MATERIAL FOR THIS EXERCISE.

..........

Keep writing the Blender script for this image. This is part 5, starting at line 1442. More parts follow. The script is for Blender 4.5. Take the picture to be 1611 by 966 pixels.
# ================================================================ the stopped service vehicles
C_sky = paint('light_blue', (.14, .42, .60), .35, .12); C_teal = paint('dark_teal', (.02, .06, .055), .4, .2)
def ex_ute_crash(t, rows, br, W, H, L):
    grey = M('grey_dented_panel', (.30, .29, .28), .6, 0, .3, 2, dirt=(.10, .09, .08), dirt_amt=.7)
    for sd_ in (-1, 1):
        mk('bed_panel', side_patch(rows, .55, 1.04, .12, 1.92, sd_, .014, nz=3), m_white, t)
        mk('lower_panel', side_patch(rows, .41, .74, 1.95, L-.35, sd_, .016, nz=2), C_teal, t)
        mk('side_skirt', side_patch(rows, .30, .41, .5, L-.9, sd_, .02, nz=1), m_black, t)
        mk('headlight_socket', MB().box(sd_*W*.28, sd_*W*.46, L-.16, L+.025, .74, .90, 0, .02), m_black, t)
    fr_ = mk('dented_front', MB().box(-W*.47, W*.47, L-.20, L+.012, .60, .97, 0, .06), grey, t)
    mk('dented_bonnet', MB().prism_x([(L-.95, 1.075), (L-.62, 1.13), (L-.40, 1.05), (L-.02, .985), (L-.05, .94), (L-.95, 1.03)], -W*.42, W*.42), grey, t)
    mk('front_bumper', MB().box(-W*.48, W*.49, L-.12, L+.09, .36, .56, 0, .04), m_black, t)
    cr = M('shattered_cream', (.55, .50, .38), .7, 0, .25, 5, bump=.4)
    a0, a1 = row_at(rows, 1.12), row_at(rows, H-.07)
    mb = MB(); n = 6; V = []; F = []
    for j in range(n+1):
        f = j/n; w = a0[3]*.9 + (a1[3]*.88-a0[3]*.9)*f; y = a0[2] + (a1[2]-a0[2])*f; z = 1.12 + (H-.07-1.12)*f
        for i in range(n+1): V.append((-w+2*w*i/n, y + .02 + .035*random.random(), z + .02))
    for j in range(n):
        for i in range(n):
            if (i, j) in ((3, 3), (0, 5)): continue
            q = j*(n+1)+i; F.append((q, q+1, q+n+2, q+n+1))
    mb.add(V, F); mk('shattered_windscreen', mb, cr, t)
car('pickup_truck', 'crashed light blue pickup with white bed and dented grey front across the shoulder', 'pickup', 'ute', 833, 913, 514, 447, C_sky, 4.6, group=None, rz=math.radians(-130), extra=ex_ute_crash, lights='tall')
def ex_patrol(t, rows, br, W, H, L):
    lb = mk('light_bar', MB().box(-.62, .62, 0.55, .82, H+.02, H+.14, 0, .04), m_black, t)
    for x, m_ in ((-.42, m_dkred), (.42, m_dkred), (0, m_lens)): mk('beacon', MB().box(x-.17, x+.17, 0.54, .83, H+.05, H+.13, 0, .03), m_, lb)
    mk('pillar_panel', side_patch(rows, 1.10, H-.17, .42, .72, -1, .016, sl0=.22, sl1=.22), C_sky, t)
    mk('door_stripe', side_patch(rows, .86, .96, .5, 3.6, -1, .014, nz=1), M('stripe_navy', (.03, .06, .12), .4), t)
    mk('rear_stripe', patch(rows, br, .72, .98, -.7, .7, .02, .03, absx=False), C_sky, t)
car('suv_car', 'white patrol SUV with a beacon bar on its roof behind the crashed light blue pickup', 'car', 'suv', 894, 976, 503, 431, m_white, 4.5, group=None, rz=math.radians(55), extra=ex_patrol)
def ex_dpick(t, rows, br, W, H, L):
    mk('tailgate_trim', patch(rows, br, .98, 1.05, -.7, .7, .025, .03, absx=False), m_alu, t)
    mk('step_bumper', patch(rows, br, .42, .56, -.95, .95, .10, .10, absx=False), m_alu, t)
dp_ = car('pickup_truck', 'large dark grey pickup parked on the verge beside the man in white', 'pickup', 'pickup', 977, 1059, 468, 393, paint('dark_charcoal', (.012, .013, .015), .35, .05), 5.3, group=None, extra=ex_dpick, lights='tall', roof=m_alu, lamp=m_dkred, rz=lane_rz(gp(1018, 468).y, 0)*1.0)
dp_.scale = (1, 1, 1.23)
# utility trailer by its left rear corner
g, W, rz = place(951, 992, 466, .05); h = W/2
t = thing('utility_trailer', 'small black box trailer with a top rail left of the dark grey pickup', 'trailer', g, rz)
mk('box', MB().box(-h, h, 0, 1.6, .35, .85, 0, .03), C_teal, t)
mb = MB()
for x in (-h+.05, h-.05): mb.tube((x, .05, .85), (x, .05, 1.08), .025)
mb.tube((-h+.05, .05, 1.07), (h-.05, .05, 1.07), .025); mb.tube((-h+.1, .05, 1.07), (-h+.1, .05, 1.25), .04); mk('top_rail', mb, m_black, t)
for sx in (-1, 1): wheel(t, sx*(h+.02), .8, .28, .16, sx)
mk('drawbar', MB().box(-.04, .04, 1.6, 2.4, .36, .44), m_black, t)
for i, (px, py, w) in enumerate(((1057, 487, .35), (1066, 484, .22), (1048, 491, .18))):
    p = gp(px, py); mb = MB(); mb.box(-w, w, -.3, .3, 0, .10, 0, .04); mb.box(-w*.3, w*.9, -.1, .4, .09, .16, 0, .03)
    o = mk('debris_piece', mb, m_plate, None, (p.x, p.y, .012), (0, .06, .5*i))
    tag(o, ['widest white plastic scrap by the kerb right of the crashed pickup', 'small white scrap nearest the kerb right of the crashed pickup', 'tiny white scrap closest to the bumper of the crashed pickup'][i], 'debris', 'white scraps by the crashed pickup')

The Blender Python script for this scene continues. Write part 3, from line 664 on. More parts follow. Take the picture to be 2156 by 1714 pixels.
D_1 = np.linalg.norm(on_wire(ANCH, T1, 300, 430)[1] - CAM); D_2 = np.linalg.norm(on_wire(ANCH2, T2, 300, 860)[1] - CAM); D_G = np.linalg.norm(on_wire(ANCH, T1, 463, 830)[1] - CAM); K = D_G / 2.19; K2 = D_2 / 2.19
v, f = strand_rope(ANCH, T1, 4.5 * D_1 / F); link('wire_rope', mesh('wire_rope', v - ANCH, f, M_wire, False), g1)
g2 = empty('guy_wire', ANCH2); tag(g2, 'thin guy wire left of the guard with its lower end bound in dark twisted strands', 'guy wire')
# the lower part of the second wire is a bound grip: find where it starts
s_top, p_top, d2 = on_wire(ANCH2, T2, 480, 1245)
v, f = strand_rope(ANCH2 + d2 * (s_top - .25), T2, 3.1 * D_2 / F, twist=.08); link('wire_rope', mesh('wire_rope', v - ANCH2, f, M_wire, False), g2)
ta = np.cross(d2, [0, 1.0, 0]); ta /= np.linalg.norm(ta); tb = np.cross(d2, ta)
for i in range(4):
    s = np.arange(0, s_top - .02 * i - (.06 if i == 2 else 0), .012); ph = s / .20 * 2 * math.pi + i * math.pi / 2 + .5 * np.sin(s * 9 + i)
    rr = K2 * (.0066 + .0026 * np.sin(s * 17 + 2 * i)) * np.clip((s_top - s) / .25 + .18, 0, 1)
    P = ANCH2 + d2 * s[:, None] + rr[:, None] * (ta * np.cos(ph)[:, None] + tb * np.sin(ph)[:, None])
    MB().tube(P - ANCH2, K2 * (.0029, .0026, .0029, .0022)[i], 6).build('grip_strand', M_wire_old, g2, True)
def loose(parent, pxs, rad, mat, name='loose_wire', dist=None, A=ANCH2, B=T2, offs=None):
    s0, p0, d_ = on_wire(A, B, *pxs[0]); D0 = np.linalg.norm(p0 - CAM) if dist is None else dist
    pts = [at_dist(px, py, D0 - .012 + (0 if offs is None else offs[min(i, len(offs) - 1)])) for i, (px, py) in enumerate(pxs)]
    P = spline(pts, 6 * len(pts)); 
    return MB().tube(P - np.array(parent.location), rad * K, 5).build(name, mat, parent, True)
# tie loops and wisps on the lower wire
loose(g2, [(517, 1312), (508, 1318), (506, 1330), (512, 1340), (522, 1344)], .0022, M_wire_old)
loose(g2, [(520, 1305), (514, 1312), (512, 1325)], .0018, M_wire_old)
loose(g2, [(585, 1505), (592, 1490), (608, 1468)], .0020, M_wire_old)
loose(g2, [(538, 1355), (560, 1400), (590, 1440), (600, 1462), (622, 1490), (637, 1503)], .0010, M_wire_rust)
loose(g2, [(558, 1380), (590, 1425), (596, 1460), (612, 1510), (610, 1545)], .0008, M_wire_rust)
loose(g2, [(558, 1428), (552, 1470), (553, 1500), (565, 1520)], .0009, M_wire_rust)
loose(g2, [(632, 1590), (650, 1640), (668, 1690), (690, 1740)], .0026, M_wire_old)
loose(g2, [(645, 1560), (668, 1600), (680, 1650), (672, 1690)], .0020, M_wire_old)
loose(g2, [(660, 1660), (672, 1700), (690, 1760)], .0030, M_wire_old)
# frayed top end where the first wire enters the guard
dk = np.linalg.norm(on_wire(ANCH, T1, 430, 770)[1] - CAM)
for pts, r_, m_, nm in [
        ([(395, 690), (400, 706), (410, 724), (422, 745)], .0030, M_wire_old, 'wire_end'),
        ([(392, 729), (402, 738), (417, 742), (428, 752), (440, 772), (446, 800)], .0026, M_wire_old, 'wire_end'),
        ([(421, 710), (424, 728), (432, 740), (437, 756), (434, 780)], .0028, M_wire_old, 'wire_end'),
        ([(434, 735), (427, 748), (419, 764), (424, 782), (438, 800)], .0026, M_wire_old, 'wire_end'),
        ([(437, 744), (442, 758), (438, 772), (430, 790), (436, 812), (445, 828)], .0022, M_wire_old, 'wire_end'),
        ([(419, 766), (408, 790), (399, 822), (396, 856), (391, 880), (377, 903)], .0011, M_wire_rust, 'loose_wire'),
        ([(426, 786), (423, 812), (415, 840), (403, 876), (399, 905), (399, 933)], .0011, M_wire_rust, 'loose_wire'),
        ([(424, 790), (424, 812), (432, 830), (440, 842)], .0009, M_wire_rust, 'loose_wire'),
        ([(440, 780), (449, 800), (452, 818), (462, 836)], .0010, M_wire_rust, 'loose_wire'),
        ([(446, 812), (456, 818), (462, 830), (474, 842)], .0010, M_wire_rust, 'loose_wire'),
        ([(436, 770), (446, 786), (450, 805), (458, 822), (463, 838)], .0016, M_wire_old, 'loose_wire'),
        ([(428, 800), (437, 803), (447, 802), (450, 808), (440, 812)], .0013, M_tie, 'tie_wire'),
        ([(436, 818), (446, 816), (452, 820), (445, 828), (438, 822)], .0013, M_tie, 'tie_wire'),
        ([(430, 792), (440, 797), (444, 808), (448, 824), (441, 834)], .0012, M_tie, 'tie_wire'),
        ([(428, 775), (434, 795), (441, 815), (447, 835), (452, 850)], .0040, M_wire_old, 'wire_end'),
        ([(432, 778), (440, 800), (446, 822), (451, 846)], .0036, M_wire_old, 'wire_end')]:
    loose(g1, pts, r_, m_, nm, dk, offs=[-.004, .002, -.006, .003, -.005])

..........

EXERCISE TASK. Give a single number: the count of lines above that include the word "Take".

EXERCISE OUTPUT. 2